▶ **DATA SHOWN**
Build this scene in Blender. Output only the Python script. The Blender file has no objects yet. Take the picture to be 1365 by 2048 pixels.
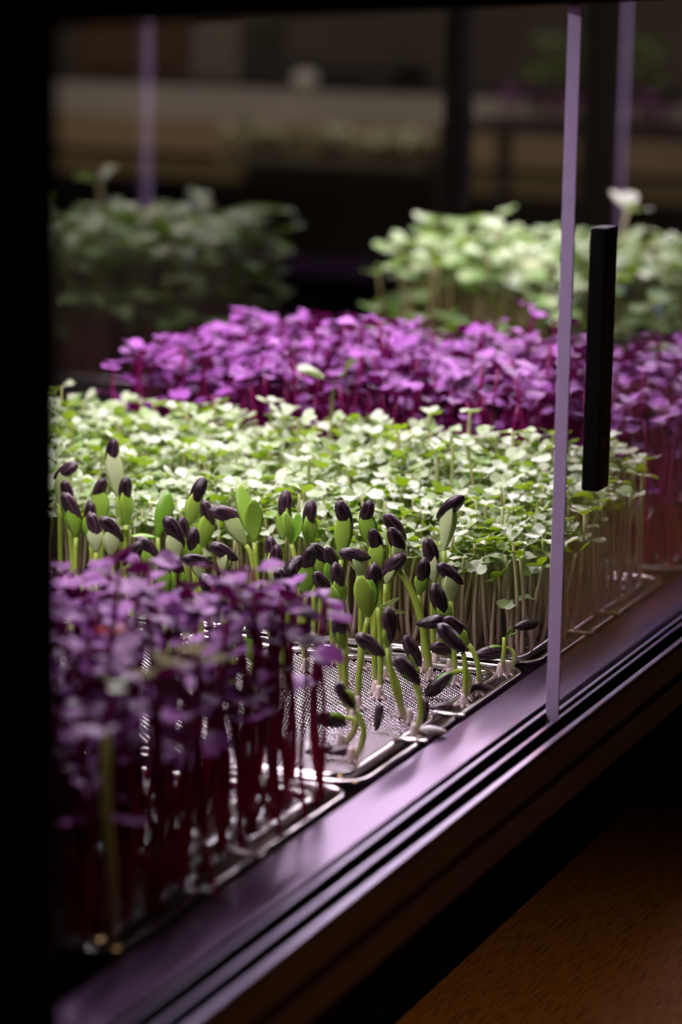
import bpy, math, random
from mathutils import Vector, Matrix, Euler
R = random.Random(7)
scene = bpy.context.scene
COL = scene.collection
PI = math.pi

# ------------------------------------------------------------------ camera
CAM = Vector((0.4059, -1.0065, 0.33))
ROT = Matrix(((0.92275641, -0.09153065, 0.37435644),
              (0.38500376, 0.17581971, -0.90601299),
              (0.01710872, 0.98015793, 0.19747841)))
F = 5689.0
cd = bpy.data.cameras.new('camera')
cam = bpy.data.objects.new('camera', cd)
COL.objects.link(cam)
cam.matrix_world = Matrix.Translation(CAM) @ ROT.to_4x4()
cd.sensor_fit = 'VERTICAL'; cd.sensor_height = 36; cd.sensor_width = 24
cd.lens = 100; cd.clip_start = 0.02; cd.clip_end = 50
cd.dof.use_dof = True; cd.dof.focus_distance = 1.31; cd.dof.aperture_fstop = 6.6
scene.camera = cam
FWD = ROT @ Vector((0, 0, -1))
def proj(p):
    c = ROT.transposed() @ (Vector(p) - CAM)
    return 682.5 + F*c.x/-c.z, 1024 - F*c.y/-c.z, -c.z
def ray(px, py): return ROT @ Vector((px-682.5, 1024-py, -F))
def onz(px, py, z):
    d = ray(px, py); return CAM + d*((z-CAM.z)/d.z)
def ondepth(px, py, dep):
    d = ray(px, py); return CAM + d*(dep/F)
def inframe(p, m=60):
    x, y, d = proj(p); return 112-m < x < 1365+m and -m < y < 2048+m

# ------------------------------------------------------------------ materials
def new_mat(name):
    m = bpy.data.materials.new(name); m.use_nodes = True
    nt = m.node_tree; nt.nodes.clear()
    out = nt.nodes.new('ShaderNodeOutputMaterial')
    return m, nt, out
def N(nt, t, **kw):
    n = nt.nodes.new(t)
    for k, v in kw.items():
        if k in n.inputs: n.inputs[k].default_value = v
        else: setattr(n, k, v)
    return n
def rgb(c): return (c[0], c[1], c[2], 1)
def simple(name, col, rough=0.5, metal=0.0, spec=0.5, noise=0.0, nscale=60, bump=0.0, bscale=300):
    m, nt, out = new_mat(name)
    b = N(nt, 'ShaderNodeBsdfPrincipled', Roughness=rough, Metallic=metal)
    b.inputs['Specular IOR Level'].default_value = spec
    b.inputs['Base Color'].default_value = rgb(col)
    tc = N(nt, 'ShaderNodeTexCoord')
    if noise:
        nz = N(nt, 'ShaderNodeTexNoise', Scale=nscale, Detail=4.0)
        nt.links.new(tc.outputs['Object'], nz.inputs['Vector'])
        mx = N(nt, 'ShaderNodeMixRGB')
        mx.inputs[1].default_value = rgb([c*(1-noise) for c in col]); mx.inputs[2].default_value = rgb([min(1, c*(1+noise)) for c in col])
        nt.links.new(nz.outputs['Fac'], mx.inputs[0]); nt.links.new(mx.outputs[0], b.inputs['Base Color'])
    if bump:
        nb = N(nt, 'ShaderNodeTexNoise', Scale=bscale, Detail=3.0)
        nt.links.new(tc.outputs['Object'], nb.inputs['Vector'])
        bp = N(nt, 'ShaderNodeBump', Strength=bump, Distance=0.001)
        nt.links.new(nb.outputs['Fac'], bp.inputs['Height']); nt.links.new(bp.outputs[0], b.inputs['Normal'])
    nt.links.new(b.outputs[0], out.inputs[0])
    return m
def leafmat(name, top, top2, under, trans, rough=0.45, spec=0.5, tw=0.35, coat=0.0):
    m, nt, out = new_mat(name)
    oi = N(nt, 'ShaderNodeObjectInfo'); ge = N(nt, 'ShaderNodeNewGeometry')
    ad = N(nt, 'ShaderNodeMath', operation='ADD'); fr = N(nt, 'ShaderNodeMath', operation='FRACT')
    nt.links.new(oi.outputs['Random'], ad.inputs[0]); nt.links.new(ge.outputs['Random Per Island'], ad.inputs[1])
    nt.links.new(ad.outputs[0], fr.inputs[0])
    tc = N(nt, 'ShaderNodeTexCoord'); nz = N(nt, 'ShaderNodeTexNoise', Scale=220.0, Detail=2.0)
    nt.links.new(tc.outputs['Object'], nz.inputs['Vector'])
    ml = N(nt, 'ShaderNodeMath', operation='MULTIPLY_ADD'); ml.inputs[1].default_value = 0.7
    nt.links.new(fr.outputs[0], ml.inputs[0])
    m2 = N(nt, 'ShaderNodeMath', operation='MULTIPLY'); m2.inputs[1].default_value = 0.4
    nt.links.new(nz.outputs['Fac'], m2.inputs[0]); nt.links.new(m2.outputs[0], ml.inputs[2])
    ml.use_clamp = True
    c1 = N(nt, 'ShaderNodeMixRGB'); c1.inputs[1].default_value = rgb(top); c1.inputs[2].default_value = rgb(top2)
    nt.links.new(ml.outputs[0], c1.inputs[0])
    c2 = N(nt, 'ShaderNodeMixRGB'); c2.inputs[2].default_value = rgb(under)
    nt.links.new(ge.outputs['Backfacing'], c2.inputs[0]); nt.links.new(c1.outputs[0], c2.inputs[1])
    b = N(nt, 'ShaderNodeBsdfPrincipled', Roughness=rough); b.inputs['Specular IOR Level'].default_value = spec
    b.inputs['Coat Weight'].default_value = coat; b.inputs['Coat Roughness'].default_value = 0.3
    nt.links.new(c2.outputs[0], b.inputs['Base Color'])
    t = N(nt, 'ShaderNodeBsdfTranslucent', Color=rgb(trans))
    ms = N(nt, 'ShaderNodeMixShader'); ms.inputs[0].default_value = tw
    nt.links.new(b.outputs[0], ms.inputs[1]); nt.links.new(t.outputs[0], ms.inputs[2])
    nt.links.new(ms.outputs[0], out.inputs[0])
    return m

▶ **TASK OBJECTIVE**
Reproduce only the lines from the beginning of the data through the line that contains "PI = math.pi", both included, and please drop the pictures.

▶ **SOLUTION FOR THIS EXERCISE**
Build this scene in Blender. Output only the Python script. The Blender file has no objects yet. Take the picture to be 1365 by 2048 pixels.
import bpy, math, random
from mathutils import Vector, Matrix, Euler
R = random.Random(7)
scene = bpy.context.scene
COL = scene.collection
PI = math.pi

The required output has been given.